In gioco c'è la volontà di non derogare alla nostra civiltà, all'imperativo e alla bellezza della solidarietà. Si può fare e si deve continuare a fare qualcosa. Sant'Egidio, con la Cei, la Caritas italiana, le Chiese evangeliche, altre associazioni e Ong, in accordo con i Ministeri dell'Interno e degli Esteri, ha cercato di aprire un varco nel mare. È possibile. Si sono firmati protocolli ad hoc per l'apertura di specifici "corridoi umanitari": dai campi del Libano per i profughi dalla Siria e dal Medio Oriente, dai campi dell'Etiopia per i rifugiati del Corno d'Africa e da altre zone dell'Africa subsahariana.
Tali corridoi hanno lo scopo di contrastare lo sfruttamento di uomini, donne, bambini, da parte di trafficanti senza scrupoli e di offrire un ingresso nel Paese ospitante che sia a un tempo legale e sicuro, per chi arriva e per chi accoglie. L'accesso al progetto è riservato a persone in «condizioni di vulnerabilità» (oltre a vittime di persecuzioni, torture e violenze, famiglie con bambini, anziani, malati, persone con disabilità).

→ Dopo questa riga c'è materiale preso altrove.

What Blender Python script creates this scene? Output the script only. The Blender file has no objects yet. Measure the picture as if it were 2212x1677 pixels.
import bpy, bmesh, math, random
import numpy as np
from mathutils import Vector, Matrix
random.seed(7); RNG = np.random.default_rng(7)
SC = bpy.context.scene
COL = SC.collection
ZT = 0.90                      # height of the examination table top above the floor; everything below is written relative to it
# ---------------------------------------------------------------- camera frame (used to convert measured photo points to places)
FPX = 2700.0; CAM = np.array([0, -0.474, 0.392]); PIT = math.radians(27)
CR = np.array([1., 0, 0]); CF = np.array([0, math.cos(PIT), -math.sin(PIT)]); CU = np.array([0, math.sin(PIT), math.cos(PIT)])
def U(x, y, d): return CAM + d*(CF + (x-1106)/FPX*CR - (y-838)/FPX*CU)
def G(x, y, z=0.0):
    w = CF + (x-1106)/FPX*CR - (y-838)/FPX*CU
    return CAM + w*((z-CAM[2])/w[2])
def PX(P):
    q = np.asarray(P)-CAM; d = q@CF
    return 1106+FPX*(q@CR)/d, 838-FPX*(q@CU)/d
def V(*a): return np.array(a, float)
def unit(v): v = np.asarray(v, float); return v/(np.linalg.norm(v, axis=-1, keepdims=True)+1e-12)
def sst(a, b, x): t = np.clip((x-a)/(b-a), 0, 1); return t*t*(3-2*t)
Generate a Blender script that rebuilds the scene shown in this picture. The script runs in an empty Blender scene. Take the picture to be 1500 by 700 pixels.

Arrivati in Italia, i profughi sono accolti a spese delle associazioni firmatarie in strutture o appartamenti ed è avviato un percorso di integrazione che comprende l'insegnamento della lingua italiana, l'iscrizione a scuola dei bambini, l'avviamento al lavoro.
Parliamo di centinaia di salvati, e non di sommersi, che non hanno dovuto sfidare le onde per approdare in un Paese senza guerra, che non hanno condiviso un mese fa il destino di Óscar e Valeria e oggi delle nuove vittime nel Mediterraneo. Sembra poco, forse lo è: ma è importante che si sia aperta una strada di salvezza legale e umanitaria allo stesso tempo. Una strada dall'Italia offerta all'Europa, che è diventata una visione concreta. A chi dice che è una goccia nel mare si può rispondere che il mare è fatto di tante gocce d'acqua, ognuna delle quali è una vita salvata e non più sommersa.